I have a friend who says I think too much. Although I would like to argue with him, I know that he’s probably right. I do think too much. I’m the girl who will make back-up plans on what to do if the plans we are making fall through. I’m also the girl who will put your birthday in my calendar as soon as you tell me when it is to make sure I don’t forget it. I consider the consequences of even my hypothetical actions. It short, my friend has a very valid point. I count the costs – maybe sometimes a bit too much.

Sometimes, however, I think we approach life in the opposite way. We think we should abandon plans in order to live for the moment.
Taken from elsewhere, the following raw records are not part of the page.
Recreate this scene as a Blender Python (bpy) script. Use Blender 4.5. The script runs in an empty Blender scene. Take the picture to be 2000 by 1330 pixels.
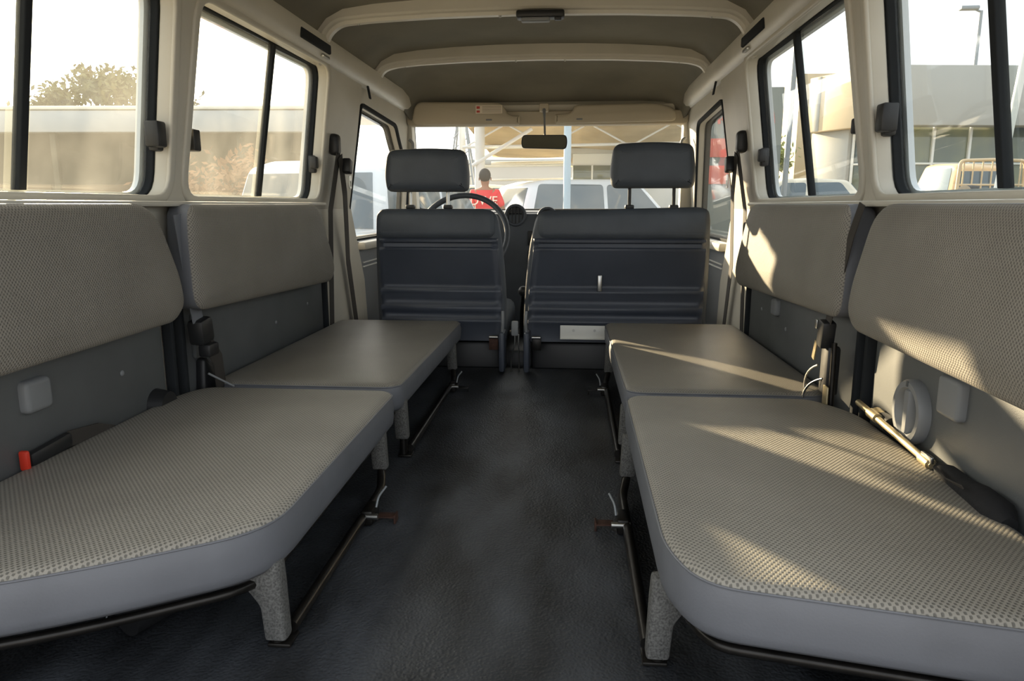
import bpy, bmesh, math, random
from mathutils import Vector, Matrix
random.seed(4)
S = bpy.context.scene
C = S.collection
PI = math.pi
def R(a): return math.radians(a)

# ------------------------------------------------------------------ camera
cam = bpy.data.objects.new('camera', bpy.data.cameras.new('camera'))
C.objects.link(cam); S.camera = cam
cam.data.sensor_width = 36.0; cam.data.lens = 36.0 * 1400 / 2000
cam.data.clip_start = 0.02; cam.data.clip_end = 500
cam.location = (0.135, 0.0, 0.62)
cam.rotation_euler = (R(90 - 10.718), 0, R(4.65))
S.render.resolution_x = 2000; S.render.resolution_y = 1330

# ------------------------------------------------------------------ sky, sun, exposure
SUN_AZ, SUN_EL = 35.6, 13.1           # degrees left of the car's nose, above the horizon
sd = Vector((-math.sin(R(SUN_AZ)) * math.cos(R(SUN_EL)), math.cos(R(SUN_AZ)) * math.cos(R(SUN_EL)), math.sin(R(SUN_EL))))
SKY = 1.35
w = bpy.data.worlds.new('sky'); S.world = w; w.use_nodes = True
nt = w.node_tree; nt.nodes.clear()
def N(nt, t, **k):
    n = nt.nodes.new(t)
    for a, b in k.items(): setattr(n, a, b)
    return n
out = N(nt, 'ShaderNodeOutputWorld'); bg = N(nt, 'ShaderNodeBackground')
tc = N(nt, 'ShaderNodeTexCoord')
dot = N(nt, 'ShaderNodeVectorMath', operation='DOT_PRODUCT'); dot.inputs[1].default_value = sd
nt.links.new(tc.outputs['Generated'], dot.inputs[0])
def pw(e, m):
    a = N(nt, 'ShaderNodeMath', operation='MAXIMUM'); a.inputs[1].default_value = 0
    nt.links.new(dot.outputs['Value'], a.inputs[0])
    b = N(nt, 'ShaderNodeMath', operation='POWER'); b.inputs[1].default_value = e
    nt.links.new(a.outputs[0], b.inputs[0])
    c = N(nt, 'ShaderNodeMath', operation='MULTIPLY'); c.inputs[1].default_value = m
    nt.links.new(b.outputs[0], c.inputs[0]); return c
p1 = pw(4, 3.2); p2 = pw(70, 5.0)
ad = N(nt, 'ShaderNodeMath', operation='ADD'); nt.links.new(p1.outputs[0], ad.inputs[0]); nt.links.new(p2.outputs[0], ad.inputs[1])
mx = N(nt, 'ShaderNodeVectorMath', operation='SCALE'); mx.inputs[0].default_value = (1.0, 0.91, 0.77)
nt.links.new(ad.outputs[0], mx.inputs['Scale'])
ba = N(nt, 'ShaderNodeVectorMath', operation='ADD'); ba.inputs[1].default_value = (SKY * 0.95, SKY * 0.985, SKY * 1.02)
nt.links.new(mx.outputs[0], ba.inputs[0])
nt.links.new(ba.outputs[0], bg.inputs['Color']); bg.inputs['Strength'].default_value = 1.0
nt.links.new(bg.outputs[0], out.inputs[0])
sl = bpy.data.lights.new('sun', 'SUN'); sl.energy = 14.0; sl.angle = R(0.7); sl.color = (1.0, 0.78, 0.49)
so = bpy.data.objects.new('sun', sl); C.objects.link(so); so.rotation_euler = sd.to_track_quat('Z', 'Y').to_euler()
S.view_settings.view_transform = 'Standard'; S.view_settings.look = 'None'
S.view_settings.gamma = 1; S.view_settings.use_curve_mapping = False
S.view_settings.exposure = 0.35
S.cycles.max_bounces = 10; S.cycles.transparent_max_bounces = 16; S.cycles.diffuse_bounces = 6

# ------------------------------------------------------------------ materials
def sr(r, g, b):
    f = lambda c: ((c / 255 + 0.055) / 1.055) ** 2.4 if c > 10 else c / 255 / 12.92
    return (f(r), f(g), f(b), 1)
def mat(name, col, rough=0.6, metal=0.0, spec=0.5, noise=0.0, nscale=20, bump=0.0, bscale=200, col2=None, coat=0.0):
    m = bpy.data.materials.new(name); m.use_nodes = True
    t = m.node_tree; p = t.nodes['Principled BSDF']
    p.inputs['Base Color'].default_value = col
    p.inputs['Roughness'].default_value = rough; p.inputs['Metallic'].default_value = metal
    p.inputs['Specular IOR Level'].default_value = spec; p.inputs['Coat Weight'].default_value = coat
    g = N(t, 'ShaderNodeTexCoord')
    if noise > 0:
        n = N(t, 'ShaderNodeTexNoise'); n.inputs['Scale'].default_value = nscale; n.inputs['Detail'].default_value = 6
        t.links.new(g.outputs['Object'], n.inputs['Vector'])
        x = N(t, 'ShaderNodeMix', data_type='RGBA')
        c2 = col2 if col2 else tuple(c * (1 - noise) for c in col[:3]) + (1,)
        x.inputs['A'].default_value = col; x.inputs['B'].default_value = c2
        mr = N(t, 'ShaderNodeMapRange'); mr.inputs[1].default_value = 0.38; mr.inputs[2].default_value = 0.68
        t.links.new(n.outputs['Fac'], mr.inputs[0]); t.links.new(mr.outputs[0], x.inputs['Factor'])
        t.links.new(x.outputs['Result'], p.inputs['Base Color'])
    if bump > 0:
        n = N(t, 'ShaderNodeTexNoise'); n.inputs['Scale'].default_value = bscale; n.inputs['Detail'].default_value = 3
        t.links.new(g.outputs['Object'], n.inputs['Vector'])
        b = N(t, 'ShaderNodeBump'); b.inputs['Strength'].default_value = bump; b.inputs['Distance'].default_value = 0.002
        t.links.new(n.outputs['Fac'], b.inputs['Height']); t.links.new(b.outputs[0], p.inputs['Normal'])
    return m
def weave(name, axes, light, dark, per=0.0075, rough=0.6):
    """woven upholstery: staggered dimples, in the plane given by axes"""
    m = mat(name, light, rough, spec=0.5); t = m.node_tree; p = t.nodes['Principled BSDF']
    g = N(t, 'ShaderNodeTexCoord'); s = N(t, 'ShaderNodeSeparateXYZ'); t.links.new(g.outputs['Object'], s.inputs[0])
    cs = []
    for ax, pp in zip(axes, (per, per * 1.15)):
        a = N(t, 'ShaderNodeMath', operation='MULTIPLY'); a.inputs[1].default_value = 2 * PI / pp
        t.links.new(s.outputs[ax], a.inputs[0])
        c = N(t, 'ShaderNodeMath', operation='COSINE'); t.links.new(a.outputs[0], c.inputs[0]); cs.append(c)
    pr = N(t, 'ShaderNodeMath', operation='MULTIPLY'); t.links.new(cs[0].outputs[0], pr.inputs[0]); t.links.new(cs[1].outputs[0], pr.inputs[1])
    mr = N(t, 'ShaderNodeMapRange', interpolation_type='SMOOTHSTEP'); mr.inputs[1].default_value = -0.1; mr.inputs[2].default_value = 0.75
    t.links.new(pr.outputs[0], mr.inputs[0])
    no = N(t, 'ShaderNodeTexNoise'); no.inputs['Scale'].default_value = 6; no.inputs['Detail'].default_value = 5
    t.links.new(g.outputs['Object'], no.inputs['Vector'])
    x = N(t, 'ShaderNodeMix', data_type='RGBA'); x.inputs['A'].default_value = light; x.inputs['B'].default_value = dark
    t.links.new(mr.outputs[0], x.inputs['Factor'])
    y = N(t, 'ShaderNodeMix', data_type='RGBA', blend_type='MULTIPLY'); y.inputs['Factor'].default_value = 0.35
    t.links.new(x.outputs['Result'], y.inputs['A']); t.links.new(no.outputs['Fac'], y.inputs['B'])
    t.links.new(y.outputs['Result'], p.inputs['Base Color'])
    b = N(t, 'ShaderNodeBump'); b.invert = True; b.inputs['Strength'].default_value = 0.7; b.inputs['Distance'].default_value = 0.0012
    t.links.new(mr.outputs[0], b.inputs['Height']); t.links.new(b.outputs[0], p.inputs['Normal'])
    return m
def glass(name, tint, dust, dcol=(0.9, 0.88, 0.8, 1)):
    m = bpy.data.materials.new(name); m.use_nodes = True; t = m.node_tree; t.nodes.clear()
    o = N(t, 'ShaderNodeOutputMaterial'); tr = N(t, 'ShaderNodeBsdfTransparent'); tr.inputs[0].default_value = tint
    gl = N(t, 'ShaderNodeBsdfGlossy'); gl.inputs['Roughness'].default_value = 0.02
    lw = N(t, 'ShaderNodeLayerWeight'); lw.inputs['Blend'].default_value = 0.5
    p5 = N(t, 'ShaderNodeMath', operation='POWER'); p5.inputs[1].default_value = 4.0; t.links.new(lw.outputs['Facing'], p5.inputs[0])
    fr = N(t, 'ShaderNodeMath', operation='MULTIPLY_ADD'); fr.inputs[1].default_value = 0.45; fr.inputs[2].default_value = 0.02; t.links.new(p5.outputs[0], fr.inputs[0])
    a = N(t, 'ShaderNodeMixShader'); t.links.new(fr.outputs[0], a.inputs[0]); t.links.new(tr.outputs[0], a.inputs[1]); t.links.new(gl.outputs[0], a.inputs[2])
    tl = N(t, 'ShaderNodeBsdfTranslucent'); tl.inputs[0].default_value = dcol
    g = N(t, 'ShaderNodeTexCoord'); n = N(t, 'ShaderNodeTexNoise'); n.inputs['Scale'].default_value = 5; n.inputs['Detail'].default_value = 8
    t.links.new(g.outputs['Object'], n.inputs['Vector'])
    mr = N(t, 'ShaderNodeMapRange'); mr.inputs[1].default_value = 0.3; mr.inputs[2].default_value = 0.75
    mr.inputs[3].default_value = dust * 0.5; mr.inputs[4].default_value = dust * 1.6
    t.links.new(n.outputs['Fac'], mr.inputs[0])
    b = N(t, 'ShaderNodeMixShader'); t.links.new(mr.outputs[0], b.inputs[0]); t.links.new(a.outputs[0], b.inputs[1]); t.links.new(tl.outputs[0], b.inputs[2])
    t.links.new(b.outputs[0], o.inputs[0]); return m
def plain(name, rgb, rough=0.6, **k): return mat(name, sr(*rgb), rough, **k)

M_beige = plain('painted beige metal', (208, 203, 190), 0.42, noise=0.12, nscale=4)
M_head = plain('headliner felt', (130, 126, 114), 0.95, noise=0.15, nscale=5, bump=0.3, bscale=500)
M_panel = plain('dark grey trim panel', (100, 103, 104), 0.5, noise=0.18, nscale=6, bump=0.15, bscale=600)
M_vinyl = plain('grey vinyl side', (115, 118, 125), 0.55, noise=0.15, nscale=9, bump=0.15, bscale=300)
M_fab_top = weave('woven seat fabric', (0, 1), sr(172, 168, 159), sr(120, 118, 112))
M_fab_back = weave('woven backrest fabric', (1, 2), sr(158, 153, 144), sr(116, 113, 107), 0.0065)
M_worn = weave('worn seat fabric', (0, 1), sr(150, 146, 137), sr(124, 121, 114), 0.006, 0.42)
M_black = plain('black plastic', (34, 35, 37), 0.45)
M_rub = plain('black rubber', (40, 43, 46), 0.85, spec=0.2)
M_belt = plain('seat belt webbing', (62, 58, 54), 0.8, bump=0.4, bscale=900)
M_seatv = plain('front seat vinyl', (74, 80, 88), 0.5, noise=0.15, nscale=12, bump=0.2, bscale=250)
M_seatb = plain('seat back board', (66, 72, 84), 0.42, noise=0.12, nscale=10)
M_steel = plain('bright steel', (190, 190, 186), 0.3, metal=1.0)
M_dsteel = plain('black enamelled steel', (46, 44, 42), 0.32, metal=0.6, noise=0.4, nscale=40)
M_rust = plain('rusty steel', (84, 58, 48), 0.7, metal=0.3, noise=0.5, nscale=60)
M_speck = plain('speckled grey leg cover', (110, 110, 108), 0.85, noise=0.6, nscale=320, bump=0.4, bscale=400)
M_brass = plain('yellow zinc steel', (190, 176, 142), 0.45, metal=0.8)
M_white = plain('white plastic', (225, 225, 220), 0.5)
M_visor = plain('visor vinyl', (186, 176, 156), 0.7, bump=0.15, bscale=400)
M_cover = plain('grey plastic cover', (130, 133, 136), 0.5)
M_red = plain('red plastic', (215, 60, 40), 0.4)
M_mirror = plain('mirror silver', (210, 212, 205), 0.03, metal=1.0)
M_gl_l = glass('hazy window glass', (0.92, 0.93, 0.90, 1), 0.06)
M_gl_r = glass('clear window glass', (0.92, 0.94, 0.935, 1), 0.010)
M_gl_f = glass('windscreen glass', (0.96, 0.97, 0.965, 1), 0.008)
M_carpaint = plain('white car paint', (222, 230, 236), 0.25, coat=0.5)
M_cargold = plain('champagne car paint', (205, 180, 140), 0.35, coat=0.4)
M_carsilver = plain('silver car paint', (190, 200, 205), 0.25, metal=0.3, coat=0.5)
M_carbeige = plain('cream car paint', (228, 220, 200), 0.3, coat=0.4)
M_carglass = plain('dark car glass', (92, 108, 118), 0.08, spec=0.8)
M_tyre = plain('tyre rubber', (38, 38, 38), 0.8)
M_wallg = plain('grey cladding', (176, 176, 170), 0.6, noise=0.05, nscale=1)
M_wallb = plain('beige cladding', (214, 196, 164), 0.6, noise=0.05, nscale=1)
M_curtain = plain('tinted curtain glass', (70, 84, 86), 0.08, spec=0.8, noise=0.6, nscale=0.5, col2=sr(128, 130, 96))
M_mull = plain('white painted metal', (225, 226, 220), 0.4)
M_canvas = plain('tan shade cloth', (196, 176, 140), 0.8, noise=0.2, nscale=1.5)
M_leaf = plain('dusty leaves', (112, 112, 74), 0.8, noise=0.3, nscale=3)
M_dry = plain('dry brown brush', (150, 112, 80), 0.9, noise=0.3, nscale=3)
M_bark = plain('bark', (98, 82, 64), 0.9)
M_shirt = plain('red shirt cloth', (222, 52, 60), 0.8)
M_skin = plain('skin', (150, 104, 80), 0.6)
M_hair = plain('black hair', (34, 32, 32), 0.7)
M_trouser = plain('grey trouser cloth', (90, 92, 100), 0.8)
M_pole = plain('galvanised pole', (150, 156, 160), 0.5, metal=0.3)

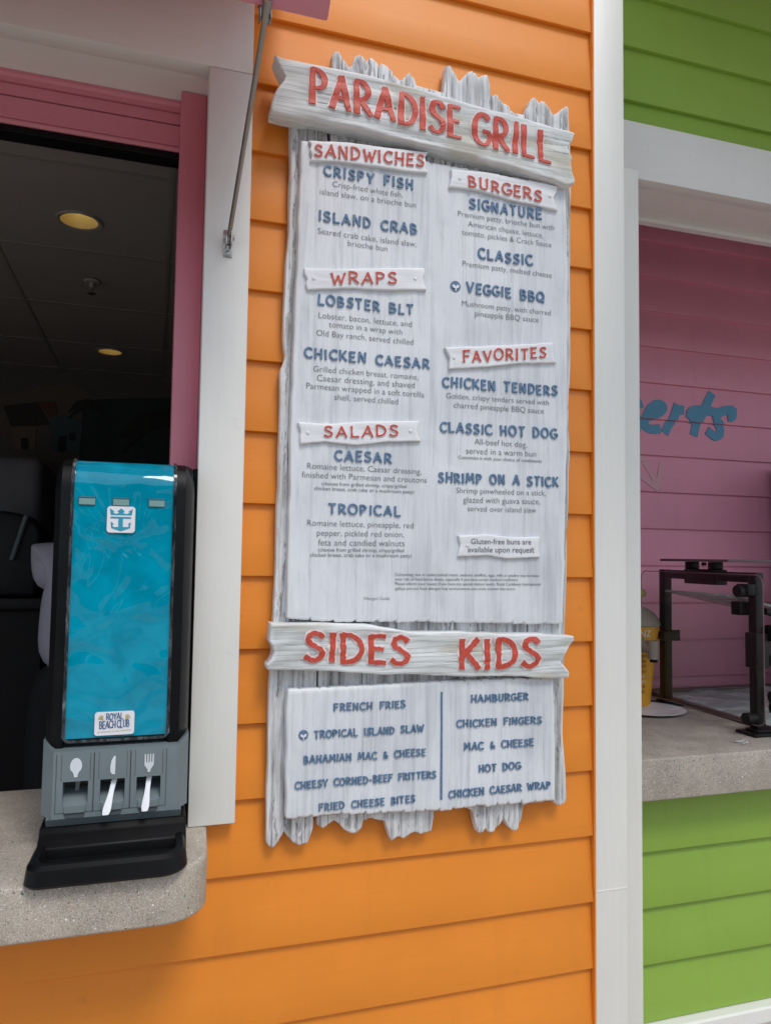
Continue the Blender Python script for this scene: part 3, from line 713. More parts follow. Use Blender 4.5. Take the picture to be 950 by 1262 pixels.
DESC = [['Crisp-fried white fish,', 410, 229.9, 495.8, 243.8], ['island slaw, on a brioche bun', 394.3, 239.4, 512.2, 256.4],
 ['Seared crab cake, island slaw,', 391.6, 288, 513, 304.8], ['brioche bun', 428.8, 303.2, 477.3, 309.9],
 ['Lobster, bacon, lettuce, and', 392.6, 392.1, 507, 403], ['tomato in a wrap with', 405.3, 403, 495.4, 412.7], ['Old Bay ranch, served chilled', 389.9, 413.6, 508.8, 425.2],
 ['Grilled chicken breast, romaine,', 386.3, 457.8, 515.2, 468.3], ['Caesar dressing, and shaved', 390.5, 469.4, 510.5, 478.4], ['Parmesan wrapped in a soft tortilla', 377.5, 478.8, 522.3, 490], ['shell, served chilled', 412, 492.7, 490.5, 498.4],
 ['Romaine lettuce, Caesar dressing,', 378.5, 577.5, 519, 584.6], ['finished with Parmesan and croutons', 372, 588.4, 525.3, 595.2], ['(choose from grilled shrimp, crispy/grilled', 396.2, 597.9, 501, 601.5], ['chicken breast, crab cake or a mushroom patty)', 387.4, 603.8, 510, 608.4],
 ['Romaine lettuce, pineapple, red', 378.5, 647.8, 509.5, 651.2], ['pepper, pickled red onion,', 390.5, 660, 497.5, 662.1], ['feta and candied walnuts', 392, 672.2, 498.3, 673.3], ['(choose from grilled shrimp, crispy/grilled', 392, 679.6, 497.5, 680.6], ['chicken breast, crab cake or a mushroom patty)', 382, 685.9, 507, 687],
 ['Allergen Guide', 448, 739, 480, 739.3],
 ['Premium patty, brioche bun with', 564, 266.4, 682, 284], ['American cheese, lettuce,', 576.4, 279, 668.6, 293.6], ['tomato, pickles & Crack Sauce', 569, 289.4, 679, 305],
 ['Premium patty, melted cheese', 569.6, 328, 679.4, 342.6], ['Mushroom patty, with charred', 569, 377, 678, 389], ['pineapple BBQ sauce', 585, 389.6, 663, 397.6],
 ['Golden, crispy tenders served with', 550, 490.6, 675.6, 499.6], ['charred pineapple BBQ sauce', 559, 502.4, 669.4, 510], ['All-beef hot dog,', 584.4, 547.6, 649, 551.6], ['served in a warm bun', 574, 559, 660, 563], ['Customize it with your choice of condiments', 564.4, 565.4, 667, 570.4],
 ['Shrimp pinwheeled on a stick,', 562, 607.6, 672, 611], ['glazed with guava sauce,', 570.6, 619.4, 665, 621.6], ['served over island slaw', 576, 630, 660, 632],
 ['Consuming raw or undercooked meats, seafood, shellfish, eggs, milk or poultry may increase', 486.7, 709.5, 663.6, 711], ['your risk of food borne illness, especially if you have certain medical conditions.', 486.7, 715.3, 638, 716],
 ['Please inform your waiter if you have any special dietary needs. Royal Caribbean International', 486.7, 721, 665.6, 721.6], ['galleys are not food allergen free environments and cross contact may occur.', 486.7, 726.8, 635, 727.2]]
for t_, x0, y0, x1, y1 in DESC:
    bm = body_text(t_, P2(x0, y0, YN), P2(x1, y1, YN), ymain, .0012, None, -.011 if len(t_) < 42 else -.004)
    obj('small_print', bm, M_text, main_panel)
SIDES = [('FRENCH FRIES', 410.6, 876, 500, 871.6), ('TROPICAL ISLAND SLAW', 386.4, 909.6, 522.3, 901.4), ('BAHAMIAN MAC & CHEESE', 373.4, 940.7, 524.5, 930.8), ('CHEESY CORNED-BEEF FRITTERS', 362.7, 972.2, 537.5, 958), ('FRIED CHEESE BITES', 392, 999, 511.6, 988.2),
 ('HAMBURGER', 579.3, 865.2, 651, 862.1), ('CHICKEN FINGERS', 561.6, 896.2, 667, 891), ('MAC & CHEESE', 570.7, 924.3, 657.4, 918.7), ('HOT DOG', 588.8, 951.5, 641.5, 947.2), ('CHICKEN CAESAR WRAP', 551.7, 983, 677.7, 970.9)]
for i, (t_, x0, y0, x1, y1) in enumerate(SIDES):
    letters('menu_heading', t_, (x0+1, y0), (x1-1, y1), 8.6, YN, yside, M_blue, side_panel, .092, 0, 90+i, gap=.22, jit=.03, rough=.2, horiz=.72, flare=.35, space=.45)
bm = B(); ribbon(bm, [P2(544, 853, YN), P2(543.5, 985, YN)], .0021, YN, yside, .0016, step=.01); obj('dividing_line', bm, M_blue, side_panel)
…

Sometimes, maybe especially so, this is true in Christian circles. We hear that we need to be abandoned to Christ and that sounds an awful like we should follow Him without consideration of the consequences. And while I agree that we should follow Him regardless of the outcomes, it doesn’t mean we need to go into it with our eyes wide shut.

I recently heard a preacher share that Jesus went to the cross and didn’t even consider the cost. I don’t think that’s the case. The anguish and grief that He experienced in Gethsemane were because of the cost that He was going to pay. He knew full well that death meant separation from His Father. He anticipated the pain that our sin was going to bring upon Him. Its not that He went to the cross without considering the costs. He counted the cost – and went anyway.

I hope that in at least some small way I live my life accordingly; that I know the sacrifice that God asks of me, and I make it willingly.